Il y a pourtant bien un combat à mener contre les banques et leurs affidés. Le gouvernement socialiste a réussi à vider la nouvelle loi bancaire de toute substance, à l’encontre même du rapport de Michel Barnier pourtant difficilement qualifiable de gauchiste excité. La séparation des activités de dépôt et d’investissement est urgente et impérative. Mais il n’est nul besoin de brandir un faux héros comme étendard, au contraire.

Ce nouvel épisode fait également apparaître un phénomène inquiétant. La justice est une des fonctions régaliennes de l’État, et le moins que l’on puisse dire est qu’elle ne va pas très bien.

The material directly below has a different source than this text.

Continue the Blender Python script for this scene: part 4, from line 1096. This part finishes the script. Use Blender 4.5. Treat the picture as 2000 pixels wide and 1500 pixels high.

Le caractère calamiteux du passage de Christiane Taubira place Vendôme, relevé par son successeur, a laissé l’appareil judiciaire à l’abandon, voire à certains endroits en état de clochardisation avancée. Par ailleurs, il y a eu l’instrumentalisation de la justice pénale à des fins partisanes dans une chasse au Sarkozy, mais aussi aux syndicalistes comme l’ont montré les affaires Goodyear et Air France. Tout cela a laissé des traces. Dont la plus sérieuse est une perte de crédibilité voire de légitimité des institutions judiciaires.

Le bras d’honneur que vient d’adresser le conseil des prud’hommes de Paris à la hiérarchie judiciaire est, de ce point de vue, un symptôme inquiétant.